[Goal]
Exactly the lines from the start of the data below through the line that contains "COL = sc.collection" are to be copied, with pictures left out.

--

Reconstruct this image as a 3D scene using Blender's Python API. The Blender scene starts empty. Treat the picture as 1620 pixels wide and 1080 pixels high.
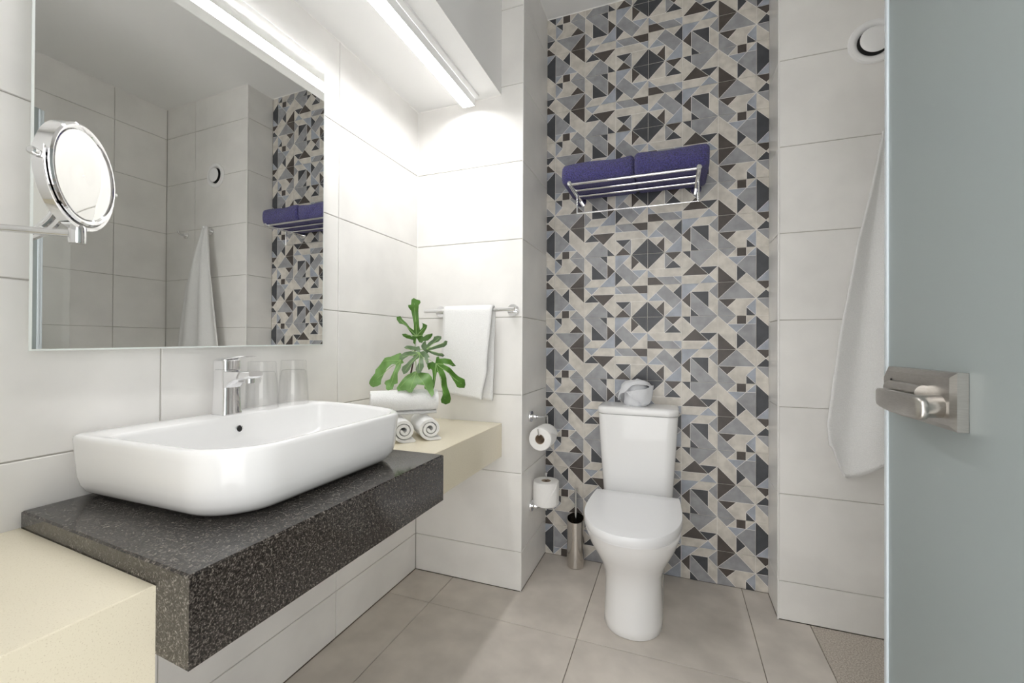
import bpy, bmesh, math, random
from mathutils import Vector, Matrix
random.seed(4)
sc = bpy.context.scene
COL = sc.collection

# ------------------------------------------------------------------ camera
CAM = Vector((1.1239, 0.0, 1.0499))
yaw, pitch, roll, FPX = -0.3601, 0.0051, 0.0050, 680.4
fw = Vector((math.sin(yaw), math.cos(yaw), 0)); rt = Vector((math.cos(yaw), -math.sin(yaw), 0)); up = Vector((0, 0, 1))
f2 = math.cos(pitch) * fw + math.sin(pitch) * up
u2 = -math.sin(pitch) * fw + math.cos(pitch) * up
r3 = math.cos(roll) * rt + math.sin(roll) * u2
u3 = -math.sin(roll) * rt + math.cos(roll) * u2
cam_d = bpy.data.cameras.new('camera'); cam = bpy.data.objects.new('camera', cam_d); COL.objects.link(cam)
cam_d.sensor_fit = 'HORIZONTAL'; cam_d.sensor_width = 36.0; cam_d.lens = FPX / 1620 * 36.0
cam_d.clip_start = 0.01
M4 = Matrix.Identity(4)
for i in range(3):
    M4[i][0] = r3[i]; M4[i][1] = u3[i]; M4[i][2] = -f2[i]; M4[i][3] = CAM[i]
cam.matrix_world = M4
sc.camera = cam

# ------------------------------------------------------------------ world (light of the hall behind the open doorway) and exposure
w = bpy.data.worlds.new('hall_light'); sc.world = w; w.use_nodes = True
bg = w.node_tree.nodes['Background']; bg.inputs[0].default_value = (1.0, 0.99, 0.975, 1); bg.inputs[1].default_value = 3.05
LAMP_STRENGTH = 42.0
sc.view_settings.view_transform = 'Standard'; sc.view_settings.look = 'None'
sc.view_settings.exposure = 0.0; sc.view_settings.gamma = 1.0; sc.view_settings.use_curve_mapping = False
sc.cycles.use_denoising = True
sc.cycles.max_bounces = 14; sc.cycles.transmission_bounces = 12; sc.cycles.glossy_bounces = 8; sc.cycles.diffuse_bounces = 10

# ------------------------------------------------------------------ materials
MATS = {}
def nmat(name):
    m = bpy.data.materials.new(name); m.use_nodes = True
    MATS[name] = m
    nt = m.node_tree
    return m, nt, nt.nodes['Principled BSDF']
def noise_col(nt, bs, c1, c2, scale, detail=4, coord='Object', lo=.35, hi=.65, stretch=None):
    tc = nt.nodes.new('ShaderNodeTexCoord'); mp = nt.nodes.new('ShaderNodeMapping')
    no = nt.nodes.new('ShaderNodeTexNoise'); no.inputs['Scale'].default_value = scale; no.inputs['Detail'].default_value = detail
    rp = nt.nodes.new('ShaderNodeValToRGB'); rp.color_ramp.elements[0].position = lo; rp.color_ramp.elements[1].position = hi
    rp.color_ramp.elements[0].color = (*c1, 1); rp.color_ramp.elements[1].color = (*c2, 1)
    src = tc.outputs[coord]
    if coord == 'World':
        pass
    if stretch: mp.inputs['Scale'].default_value = stretch
    nt.links.new(src, mp.inputs[0]); nt.links.new(mp.outputs[0], no.inputs['Vector'])
    nt.links.new(no.outputs['Fac'], rp.inputs[0]); nt.links.new(rp.outputs[0], bs.inputs['Base Color'])
    return mp, no, rp
def geo_vec(nt):
    g = nt.nodes.new('ShaderNodeNewGeometry'); return g.outputs['Position']
def bump(nt, bs, scale, strength, dist=.002, vec=None, detail=3):
    no = nt.nodes.new('ShaderNodeTexNoise'); no.inputs['Scale'].default_value = scale; no.inputs['Detail'].default_value = detail
    b = nt.nodes.new('ShaderNodeBump'); b.inputs['Strength'].default_value = strength; b.inputs['Distance'].default_value = dist
    nt.links.new(vec if vec else geo_vec(nt), no.inputs['Vector']); nt.links.new(no.outputs['Fac'], b.inputs['Height'])
    nt.links.new(b.outputs[0], bs.inputs['Normal'])
def solid(name, col, rough=.5, metal=0, ior=1.5, noise=None, bmp=None, **kw):
    m, nt, bs = nmat(name)
    bs.inputs['Base Color'].default_value = (*col, 1); bs.inputs['Roughness'].default_value = rough
    bs.inputs['Metallic'].default_value = metal; bs.inputs['IOR'].default_value = ior
    for k, v in kw.items(): bs.inputs[k].default_value = v
    if noise:
        amt, scale = noise
        mp, no, rp = noise_col(nt, bs, tuple(c * (1 - amt) for c in col), tuple(min(1, c * (1 + amt)) for c in col), scale)
        nt.links.new(geo_vec(nt), mp.inputs[0])
    if bmp: bump(nt, bs, *bmp)
    return m
solid('wall_tile', (.815, .802, .78), .32, noise=(.045, 5.0))
solid('wall_grout', (.50, .48, .45), .8)
solid('floor_tile', (.60, .555, .505), .42, noise=(.10, 7.0), bmp=(90, .06))
solid('floor_grout', (.22, .19, .16), .85)
m, nt, bs = nmat('shower_grit'); bs.inputs['Roughness'].default_value = .75
mp, no, rp = noise_col(nt, bs, (.38, .335, .285), (.62, .57, .51), 220, 3, lo=.38, hi=.62); nt.links.new(geo_vec(nt), mp.inputs[0])
bump(nt, bs, 240, .5, .002)
solid('paint_white', (.88, .88, .87), .6)
solid('soffit_white', (.87, .87, .865), .55)
solid('trim_white', (.84, .83, .81), .35)
# patterned tiles
solid('tile_line', (.86, .84, .80), .6)
for nme, c in (('L', (.60, .565, .51)), ('G', (.305, .308, .322)), ('B', (.35, .375, .43)), ('D', (.055, .058, .066)), ('K', (.073, .060, .053))):
    solid('pattern_' + nme, c, .38, noise=(.12, 26.0))
# stone
m, nt, bs = nmat('granite'); bs.inputs['Roughness'].default_value = .09; bs.inputs['IOR'].default_value = 1.5
gv = geo_vec(nt)
n0 = nt.nodes.new('ShaderNodeTexNoise'); n0.inputs['Scale'].default_value = 150; n0.inputs['Detail'].default_value = 2
n1 = nt.nodes.new('ShaderNodeTexNoise'); n1.inputs['Scale'].default_value = 350; n1.inputs['Detail'].default_value = 4; n1.inputs['Roughness'].default_value = .7
mx = nt.nodes.new('ShaderNodeMixRGB'); mx.inputs[0].default_value = .72
r1 = nt.nodes.new('ShaderNodeValToRGB')
for pos, c in ((.38, (.006, .005, .005)), (.48, (.020, .017, .015)), (.55, (.070, .061, .053)), (.64, (.24, .22, .195))):
    e = r1.color_ramp.elements.new(pos); e.color = (*c, 1)
r1.color_ramp.elements.remove(r1.color_ramp.elements[0]); r1.color_ramp.elements.remove(r1.color_ramp.elements[-1])
nt.links.new(gv, n0.inputs['Vector']); nt.links.new(gv, n1.inputs['Vector'])
nt.links.new(n0.outputs['Fac'], mx.inputs[1]); nt.links.new(n1.outputs['Fac'], mx.inputs[2]); nt.links.new(mx.outputs[0], r1.inputs[0])
nt.links.new(r1.outputs[0], bs.inputs['Base Color'])
m, nt, bs = nmat('cream_stone'); bs.inputs['Roughness'].default_value = .17
mp, no, rp = noise_col(nt, bs, (.64, .57, .43), (.775, .715, .565), 520, 2, lo=.28, hi=.40); nt.links.new(geo_vec(nt), mp.inputs[0])
solid('ceramic', (.85, .85, .85), .10, ior=1.5)
solid('toilet_plastic', (.83, .835, .85), .22)
solid('chrome', (.86, .86, .87), .045, 1)
solid('satin_chrome', (.72, .72, .72), .16, 1)
solid('dark_gap', (.015, .015, .015), .7)
m, nt, bs = nmat('brushed_steel'); bs.inputs['Metallic'].default_value = 1; bs.inputs['Roughness'].default_value = .30
mp, no, rp = noise_col(nt, bs, (.50, .478, .45), (.56, .54, .51), 90, 3, stretch=(1, 1, 10)); nt.links.new(geo_vec(nt), mp.inputs[0])
solid('polished_steel', (.70, .67, .63), .13, 1)
solid('mirror_silver', (.90, .905, .89), 0.0, 1)
solid('mirror_edge', (.80, .84, .82), .12)
solid('mirror_back', (.55, .55, .53), .5)
def cloth(name, col, scale=420, strength=.9, dist=.004, sheen=.35, amt=.12):
    m, nt, bs = nmat(name); bs.inputs['Roughness'].default_value = .95
    bs.inputs['Sheen Weight'].default_value = sheen; bs.inputs['Sheen Roughness'].default_value = .6
    mp, no, rp = noise_col(nt, bs, tuple(c * (1 - amt) for c in col), tuple(min(1, c * (1 + amt)) for c in col), scale, 3)
    nt.links.new(geo_vec(nt), mp.inputs[0])
    bump(nt, bs, scale, strength, dist)
cloth('terry_white', (.84, .84, .835), 380, .55, .004, .2, .04)
cloth('terry_purple', (.050, .043, .205), 230, 1.0, .012, .22, .55)
cloth('linen_grey', (.68, .69, .715), 900, .3, .001, .1, .06)
cloth('tissue', (.84, .83, .815), 300, .25, .002, .1, .02)
solid('cardboard', (.42, .33, .25), .85)
solid('plastic_white', (.90, .90, .90), .35)
def leafm(name, c1, c2):
    m, nt, bs = nmat(name); bs.inputs['Roughness'].default_value = .42
    mp, no, rp = noise_col(nt, bs, c1, c2, 30, 3); nt.links.new(geo_vec(nt), mp.inputs[0])
    bs.inputs['Subsurface Weight'].default_value = 0.0
leafm('leaf_green', (.048, .135, .012), (.080, .205, .022))
leafm('leaf_bright', (.10, .225, .045), (.155, .30, .080))
leafm('leaf_grey', (.075, .135, .055), (.11, .175, .080))
solid('leaf_vein', (.30, .46, .17), .5)
solid('twig', (.06, .035, .02), .8)
def thin_glass(name, tint, boost):
    m, nt, bs = nmat(name); nt.nodes.remove(bs)
    tr = nt.nodes.new('ShaderNodeBsdfTransparent'); tr.inputs[0].default_value = (*tint, 1)
    gl = nt.nodes.new('ShaderNodeBsdfGlossy'); gl.inputs['Roughness'].default_value = 0.0
    lw = nt.nodes.new('ShaderNodeLayerWeight'); lw.inputs['Blend'].default_value = .5
    pw = nt.nodes.new('ShaderNodeMath'); pw.operation = 'POWER'; pw.inputs[1].default_value = 5.0; nt.links.new(lw.outputs['Facing'], pw.inputs[0])
    fr = nt.nodes.new('ShaderNodeMath'); fr.operation = 'MULTIPLY_ADD'; fr.inputs[1].default_value = boost; fr.inputs[2].default_value = .05; nt.links.new(pw.outputs[0], fr.inputs[0])
    mx = nt.nodes.new('ShaderNodeMixShader'); nt.links.new(fr.outputs[0], mx.inputs[0]); nt.links.new(tr.outputs[0], mx.inputs[1]); nt.links.new(gl.outputs[0], mx.inputs[2])
    nt.links.new(mx.outputs[0], nt.nodes['Material Output'].inputs[0])
thin_glass('clear_glass', (.996, .996, .996), .75)
thin_glass('screen_glass', (.98, .99, .985), .7)
m, nt, bs = nmat('frosted_glass'); bs.inputs['Base Color'].default_value = (.42, .475, .475, 1); bs.inputs['Roughness'].default_value = .42
bs.inputs['Transmission Weight'].default_value = .35; bs.inputs['IOR'].default_value = 1.45
solid('door_edge', (.60, .66, .70), .12, ior=1.5)
m, nt, bs = nmat('lamp_diffuser')
bs.inputs['Base Color'].default_value = (.9, .9, .9, 1)
bs.inputs['Emission Color'].default_value = (1, .993, .985, 1); bs.inputs['Emission Strength'].default_value = LAMP_STRENGTH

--

[Response to this exercise]
Reconstruct this image as a 3D scene using Blender's Python API. The Blender scene starts empty. Treat the picture as 1620 pixels wide and 1080 pixels high.
import bpy, bmesh, math, random
from mathutils import Vector, Matrix
random.seed(4)
sc = bpy.context.scene
COL = sc.collection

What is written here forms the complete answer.